459 うそのような本当の話 ある食品会社の良心

こんなことを書くと、本当かなと思う人がほとんどだと思う。かつての同僚から家にファクスで便りが届いた。そこには「近くうどんが届きます」と書いてあった。

何のことかよく分からなかったが、読み進めて理解はできた。古い話であり、にわかには信じることができなかった。しかし夕方、本当にうどんが届いて驚いた。食品偽装など、企業の倫理が問われる時代に、このような会社があることに感心してしまった。

もうはっきり覚えていないが、ファクスの主である元同僚と昨年ある会合で同席し、昔話をしたらしい。私たちがかつて所属した会社のある部は100人を超す大所帯だった。個性ある人物がそろっていて、かつての勤務地などの名産品を産地直送で購入する世話役を買って出る人も珍しくなかった。6月のうどん(岡山産)、12月の車えび(宮崎産)は特に人気があった。

6月のうどんの産地直送の購入責任者がファクスを送ってきた元同僚だ。恒例行事のようにうどん購入募集の張り紙があり、申し込んだのは24、5年前だ。それまでに3、4回申し込んで、家族だけでなく近所にも評判の手延べの乾麺だった。色は白く、やや太い。こしが強くて歯ごたえがある。このうどんを注文すると、本格的な夏到来を実感したものだ。

申し込んで1週間程度でうどんが届いた。しかし、ゆであげたうどんは、油の臭いがして一口食べただけで家族全員が吐き出してしまった。念のため、ほかの束をゆでてみたが変わらない。妻はこんなものは食べられないと、残った28束を箱ごと捨ててしまった。製造工程の一部で何かの油が混入したのかもしれない。

折をみて同僚を通じてメーカーに連絡しようと思っていたが、忙しい仕事に追われていてそれも忘れてしまい、いつか時間が過ぎてしまった。それから20数年が過ぎて、彼との昔話でうどんが話題になったのだ。

人間というものは、食べることには貪欲だ。だから、こうした記憶もはっきりと残っていたのだろう。彼のファックスには要約すると「油臭くて1箱そのまま捨てたとおっしゃっていましたね。私も同じ感じを持ちましたが、そのまま食べてしまいました。ことしもうどんの季節になり、あの話を思い出して、メーカーに連絡したら、『申し訳ありません。早速1箱送らせていただきます』という話でした。当時、まとめて注文していた責任者として、これで少し安心しました」と書いてあった。

その通り、夕方そのメーカーから、宅配便で1箱の乾麺が届いた。手紙が同封され「以前にお送りいたしました製品におきまして、ご不快をおかけ致しましたこと、深くお詫び申し上げます。日ごろより、製品の品質には十分管理し、最良の商品を召し上がっていただくべく努力しておりますが、ご不快をお掛けしたことを重ねて陳謝申し上げます」とあった。

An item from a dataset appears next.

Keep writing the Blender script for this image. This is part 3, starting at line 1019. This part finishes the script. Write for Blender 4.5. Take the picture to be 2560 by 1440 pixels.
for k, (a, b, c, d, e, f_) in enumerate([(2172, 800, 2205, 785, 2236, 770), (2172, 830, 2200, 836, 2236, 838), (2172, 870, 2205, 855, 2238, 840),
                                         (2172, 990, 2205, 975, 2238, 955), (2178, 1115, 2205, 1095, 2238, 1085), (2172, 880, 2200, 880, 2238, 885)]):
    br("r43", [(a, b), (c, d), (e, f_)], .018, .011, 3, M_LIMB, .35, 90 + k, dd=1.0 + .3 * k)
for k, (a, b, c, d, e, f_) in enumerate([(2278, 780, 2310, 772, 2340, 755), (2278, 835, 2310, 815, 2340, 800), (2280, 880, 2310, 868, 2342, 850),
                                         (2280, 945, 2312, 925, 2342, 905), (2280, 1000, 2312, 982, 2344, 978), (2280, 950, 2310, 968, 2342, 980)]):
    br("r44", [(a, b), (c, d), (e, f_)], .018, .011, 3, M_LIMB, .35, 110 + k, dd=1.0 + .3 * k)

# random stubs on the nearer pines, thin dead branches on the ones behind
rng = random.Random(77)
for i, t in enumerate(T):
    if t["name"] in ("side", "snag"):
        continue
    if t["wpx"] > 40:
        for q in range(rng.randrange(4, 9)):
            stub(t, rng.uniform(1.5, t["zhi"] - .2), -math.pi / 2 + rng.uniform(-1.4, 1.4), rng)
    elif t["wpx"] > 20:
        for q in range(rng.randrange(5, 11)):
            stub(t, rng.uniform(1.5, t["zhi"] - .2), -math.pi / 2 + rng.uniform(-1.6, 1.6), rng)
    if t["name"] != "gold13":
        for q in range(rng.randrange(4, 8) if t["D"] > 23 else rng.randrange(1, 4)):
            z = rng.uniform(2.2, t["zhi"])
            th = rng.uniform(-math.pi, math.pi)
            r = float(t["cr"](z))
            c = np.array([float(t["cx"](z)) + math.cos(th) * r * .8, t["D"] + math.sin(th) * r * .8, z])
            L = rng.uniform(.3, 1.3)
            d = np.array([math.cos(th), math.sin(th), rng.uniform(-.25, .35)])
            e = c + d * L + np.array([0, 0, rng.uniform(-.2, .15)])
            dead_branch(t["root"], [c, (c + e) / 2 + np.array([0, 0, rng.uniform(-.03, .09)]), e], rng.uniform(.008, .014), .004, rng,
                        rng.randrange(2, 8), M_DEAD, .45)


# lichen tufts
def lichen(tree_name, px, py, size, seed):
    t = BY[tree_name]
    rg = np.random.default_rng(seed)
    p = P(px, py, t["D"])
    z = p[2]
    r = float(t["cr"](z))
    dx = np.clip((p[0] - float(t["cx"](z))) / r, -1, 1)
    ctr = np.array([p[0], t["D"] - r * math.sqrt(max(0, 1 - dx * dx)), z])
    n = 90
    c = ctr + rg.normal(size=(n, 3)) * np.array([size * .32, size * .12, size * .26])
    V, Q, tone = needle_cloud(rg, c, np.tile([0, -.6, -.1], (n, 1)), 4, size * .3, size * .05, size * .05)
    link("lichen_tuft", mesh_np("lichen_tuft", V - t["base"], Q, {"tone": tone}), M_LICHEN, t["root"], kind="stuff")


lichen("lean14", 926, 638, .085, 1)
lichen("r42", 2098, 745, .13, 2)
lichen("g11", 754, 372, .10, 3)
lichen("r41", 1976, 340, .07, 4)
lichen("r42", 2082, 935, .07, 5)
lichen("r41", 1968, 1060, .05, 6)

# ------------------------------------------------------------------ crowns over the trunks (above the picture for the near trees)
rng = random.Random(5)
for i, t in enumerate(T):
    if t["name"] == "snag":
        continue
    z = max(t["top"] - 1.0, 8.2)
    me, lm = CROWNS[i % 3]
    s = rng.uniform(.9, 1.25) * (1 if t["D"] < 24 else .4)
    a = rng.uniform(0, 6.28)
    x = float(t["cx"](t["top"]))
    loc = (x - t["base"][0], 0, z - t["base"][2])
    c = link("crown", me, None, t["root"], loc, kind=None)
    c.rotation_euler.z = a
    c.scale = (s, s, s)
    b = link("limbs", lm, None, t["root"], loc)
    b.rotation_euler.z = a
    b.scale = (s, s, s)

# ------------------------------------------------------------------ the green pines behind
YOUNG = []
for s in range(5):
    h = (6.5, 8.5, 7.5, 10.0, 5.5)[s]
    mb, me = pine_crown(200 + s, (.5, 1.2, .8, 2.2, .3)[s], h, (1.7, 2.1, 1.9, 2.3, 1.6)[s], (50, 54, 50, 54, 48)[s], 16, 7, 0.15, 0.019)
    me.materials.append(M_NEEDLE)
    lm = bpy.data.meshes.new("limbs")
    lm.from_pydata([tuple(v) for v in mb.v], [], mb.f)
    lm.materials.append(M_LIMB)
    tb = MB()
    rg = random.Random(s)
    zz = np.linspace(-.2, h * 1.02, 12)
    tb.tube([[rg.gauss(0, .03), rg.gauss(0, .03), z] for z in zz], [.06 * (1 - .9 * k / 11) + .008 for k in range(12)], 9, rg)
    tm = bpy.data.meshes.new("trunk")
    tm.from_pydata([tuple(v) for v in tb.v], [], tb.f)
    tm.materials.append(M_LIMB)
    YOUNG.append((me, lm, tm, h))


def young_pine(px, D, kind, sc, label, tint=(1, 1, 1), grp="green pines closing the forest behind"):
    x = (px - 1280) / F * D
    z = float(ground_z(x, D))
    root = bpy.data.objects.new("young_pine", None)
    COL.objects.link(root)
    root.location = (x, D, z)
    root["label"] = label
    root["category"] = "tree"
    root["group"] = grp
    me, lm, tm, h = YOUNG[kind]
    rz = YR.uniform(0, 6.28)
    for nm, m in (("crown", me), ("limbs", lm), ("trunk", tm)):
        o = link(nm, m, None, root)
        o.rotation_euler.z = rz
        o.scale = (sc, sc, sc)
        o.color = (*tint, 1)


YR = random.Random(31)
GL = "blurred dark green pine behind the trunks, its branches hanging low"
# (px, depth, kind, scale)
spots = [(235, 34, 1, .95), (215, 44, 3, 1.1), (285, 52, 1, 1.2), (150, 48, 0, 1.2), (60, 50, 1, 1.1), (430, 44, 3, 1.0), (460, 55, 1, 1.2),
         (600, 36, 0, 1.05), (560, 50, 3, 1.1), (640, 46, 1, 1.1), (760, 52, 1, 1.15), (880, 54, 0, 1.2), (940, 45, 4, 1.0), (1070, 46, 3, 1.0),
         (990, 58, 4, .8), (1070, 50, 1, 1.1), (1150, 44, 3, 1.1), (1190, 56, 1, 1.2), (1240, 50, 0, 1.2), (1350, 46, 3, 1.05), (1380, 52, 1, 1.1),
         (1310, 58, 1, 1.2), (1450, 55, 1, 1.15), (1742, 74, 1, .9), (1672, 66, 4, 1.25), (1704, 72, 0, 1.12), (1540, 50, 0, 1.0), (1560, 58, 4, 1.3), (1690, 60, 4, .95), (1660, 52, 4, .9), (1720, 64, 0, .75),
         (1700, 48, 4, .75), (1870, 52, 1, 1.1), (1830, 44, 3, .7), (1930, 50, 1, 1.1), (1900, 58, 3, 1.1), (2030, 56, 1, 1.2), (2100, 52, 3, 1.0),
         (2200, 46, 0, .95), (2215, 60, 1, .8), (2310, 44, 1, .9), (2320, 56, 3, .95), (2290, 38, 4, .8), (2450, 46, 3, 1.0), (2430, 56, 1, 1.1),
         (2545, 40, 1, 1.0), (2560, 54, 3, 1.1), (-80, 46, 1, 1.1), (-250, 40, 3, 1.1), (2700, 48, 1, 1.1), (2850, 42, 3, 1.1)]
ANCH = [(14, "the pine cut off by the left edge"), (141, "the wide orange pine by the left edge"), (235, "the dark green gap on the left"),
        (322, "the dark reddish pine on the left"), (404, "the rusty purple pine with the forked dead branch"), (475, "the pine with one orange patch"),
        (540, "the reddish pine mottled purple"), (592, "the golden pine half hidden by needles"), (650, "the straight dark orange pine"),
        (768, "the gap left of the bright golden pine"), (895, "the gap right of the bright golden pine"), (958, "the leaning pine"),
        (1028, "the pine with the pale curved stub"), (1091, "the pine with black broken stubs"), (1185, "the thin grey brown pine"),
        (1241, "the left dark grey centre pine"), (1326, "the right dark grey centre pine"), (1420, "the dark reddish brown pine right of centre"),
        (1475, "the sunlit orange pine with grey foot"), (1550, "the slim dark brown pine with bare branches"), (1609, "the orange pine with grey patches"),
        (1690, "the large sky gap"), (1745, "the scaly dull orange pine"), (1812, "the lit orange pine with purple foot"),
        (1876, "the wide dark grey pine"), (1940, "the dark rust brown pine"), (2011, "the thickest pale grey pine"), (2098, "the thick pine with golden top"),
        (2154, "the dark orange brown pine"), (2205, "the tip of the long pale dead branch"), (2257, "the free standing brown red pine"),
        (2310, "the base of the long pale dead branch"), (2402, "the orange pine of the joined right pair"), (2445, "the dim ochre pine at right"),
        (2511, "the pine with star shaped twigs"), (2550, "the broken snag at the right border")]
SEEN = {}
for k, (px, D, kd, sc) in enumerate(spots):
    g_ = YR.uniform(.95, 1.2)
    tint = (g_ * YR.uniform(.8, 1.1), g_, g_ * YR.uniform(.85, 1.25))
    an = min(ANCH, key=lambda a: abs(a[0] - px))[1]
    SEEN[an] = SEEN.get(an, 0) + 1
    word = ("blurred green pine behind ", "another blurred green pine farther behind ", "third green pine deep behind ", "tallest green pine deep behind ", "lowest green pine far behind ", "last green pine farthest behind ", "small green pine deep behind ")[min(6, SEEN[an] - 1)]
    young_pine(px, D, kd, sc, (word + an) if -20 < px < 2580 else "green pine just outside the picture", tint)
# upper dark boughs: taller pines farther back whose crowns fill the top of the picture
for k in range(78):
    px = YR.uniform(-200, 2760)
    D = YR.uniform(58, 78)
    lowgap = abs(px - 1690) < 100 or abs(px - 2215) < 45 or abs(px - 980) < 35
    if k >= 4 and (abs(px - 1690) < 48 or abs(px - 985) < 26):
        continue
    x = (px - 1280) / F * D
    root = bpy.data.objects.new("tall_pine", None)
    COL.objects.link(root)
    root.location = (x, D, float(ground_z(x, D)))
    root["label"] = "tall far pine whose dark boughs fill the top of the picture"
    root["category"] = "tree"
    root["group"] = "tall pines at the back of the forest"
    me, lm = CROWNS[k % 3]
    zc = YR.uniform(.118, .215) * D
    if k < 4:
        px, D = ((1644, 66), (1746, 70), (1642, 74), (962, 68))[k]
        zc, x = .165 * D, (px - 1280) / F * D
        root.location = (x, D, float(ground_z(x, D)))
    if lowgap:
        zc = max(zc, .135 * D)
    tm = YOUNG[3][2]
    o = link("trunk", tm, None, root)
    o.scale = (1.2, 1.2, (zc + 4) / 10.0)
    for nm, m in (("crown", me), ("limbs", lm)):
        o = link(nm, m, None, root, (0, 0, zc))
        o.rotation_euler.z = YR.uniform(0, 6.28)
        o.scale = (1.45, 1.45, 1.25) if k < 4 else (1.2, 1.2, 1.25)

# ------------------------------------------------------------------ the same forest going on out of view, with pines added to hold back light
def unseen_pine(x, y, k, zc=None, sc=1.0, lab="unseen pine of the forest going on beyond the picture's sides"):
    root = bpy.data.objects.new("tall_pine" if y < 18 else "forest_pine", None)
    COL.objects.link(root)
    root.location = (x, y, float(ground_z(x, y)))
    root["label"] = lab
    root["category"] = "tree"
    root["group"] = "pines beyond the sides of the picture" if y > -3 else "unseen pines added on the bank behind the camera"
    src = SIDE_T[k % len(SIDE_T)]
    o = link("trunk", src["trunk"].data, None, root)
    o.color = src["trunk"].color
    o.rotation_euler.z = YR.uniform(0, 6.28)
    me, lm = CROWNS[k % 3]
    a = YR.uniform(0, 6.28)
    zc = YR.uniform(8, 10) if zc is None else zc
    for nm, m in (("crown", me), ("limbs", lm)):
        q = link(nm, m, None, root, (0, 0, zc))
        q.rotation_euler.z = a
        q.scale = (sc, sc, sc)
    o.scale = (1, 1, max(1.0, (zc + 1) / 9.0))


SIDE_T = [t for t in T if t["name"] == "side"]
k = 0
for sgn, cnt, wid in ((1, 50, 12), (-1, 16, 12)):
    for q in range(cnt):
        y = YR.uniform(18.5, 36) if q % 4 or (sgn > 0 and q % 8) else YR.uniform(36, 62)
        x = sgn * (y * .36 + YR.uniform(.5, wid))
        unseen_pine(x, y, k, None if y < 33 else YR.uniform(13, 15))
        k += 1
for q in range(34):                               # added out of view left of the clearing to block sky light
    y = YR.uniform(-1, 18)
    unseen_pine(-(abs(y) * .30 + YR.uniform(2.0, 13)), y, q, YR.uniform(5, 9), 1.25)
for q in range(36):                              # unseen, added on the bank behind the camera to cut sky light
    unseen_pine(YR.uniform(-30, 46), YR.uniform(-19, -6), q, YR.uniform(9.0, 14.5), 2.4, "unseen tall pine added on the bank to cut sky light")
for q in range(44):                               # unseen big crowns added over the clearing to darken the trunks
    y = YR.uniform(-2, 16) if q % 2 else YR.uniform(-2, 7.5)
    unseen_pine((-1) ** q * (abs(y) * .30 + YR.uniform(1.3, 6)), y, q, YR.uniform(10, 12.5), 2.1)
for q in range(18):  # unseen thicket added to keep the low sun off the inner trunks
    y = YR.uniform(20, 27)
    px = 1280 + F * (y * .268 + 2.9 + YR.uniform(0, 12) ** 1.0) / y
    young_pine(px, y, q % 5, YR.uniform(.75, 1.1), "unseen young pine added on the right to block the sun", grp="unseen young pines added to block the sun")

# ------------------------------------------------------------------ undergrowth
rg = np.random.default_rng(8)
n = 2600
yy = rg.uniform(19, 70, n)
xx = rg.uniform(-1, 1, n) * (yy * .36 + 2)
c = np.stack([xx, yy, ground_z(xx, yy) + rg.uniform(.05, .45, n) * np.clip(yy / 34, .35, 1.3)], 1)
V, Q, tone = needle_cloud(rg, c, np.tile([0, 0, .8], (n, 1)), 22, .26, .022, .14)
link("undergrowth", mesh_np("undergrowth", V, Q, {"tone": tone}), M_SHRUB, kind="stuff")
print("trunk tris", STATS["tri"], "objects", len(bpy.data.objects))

企業の社会的責任(CSR)がいわれて久しい。しかし、利益追求に走るあまり、企業が起こす過ちは絶えることがない。そんな中でふた昔以上も前の話に対し、きちんと対応するメーカーがあることに私は驚き、その姿勢がうれしくなった。

元の同僚は、このメーカーとはその後も付き合いがあったろのだろうか。メーカーに昔話のつもりで、私の話をしたのだろうか。それにしても、当に時効になった話をよく信じたものだと思う。ふつうは「そんな昔のことには責任が持てません」と、相手にしないはずだ。それだけに長い歴史を持つ地方企業の消費者を大事にしようとする良心を感じるのだ。

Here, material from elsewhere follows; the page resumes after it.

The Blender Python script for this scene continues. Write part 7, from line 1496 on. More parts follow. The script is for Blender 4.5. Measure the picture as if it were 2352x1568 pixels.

長々と書いたが、このメーカーは岡山県里庄町の岡山手延素麺株式会社だ。久しぶりにこしのある手延べ麺うどんを食べた。繊細な秋田の稲庭うどんとは対照的にこしがあって、食べていると、体の奥から力がわいてくる感覚を味わうことができた。この手延ベ麺は備中地方で平安時代初期から受け継がれてきた手作業の乾麺だそうだ。伝統のうどんなのである。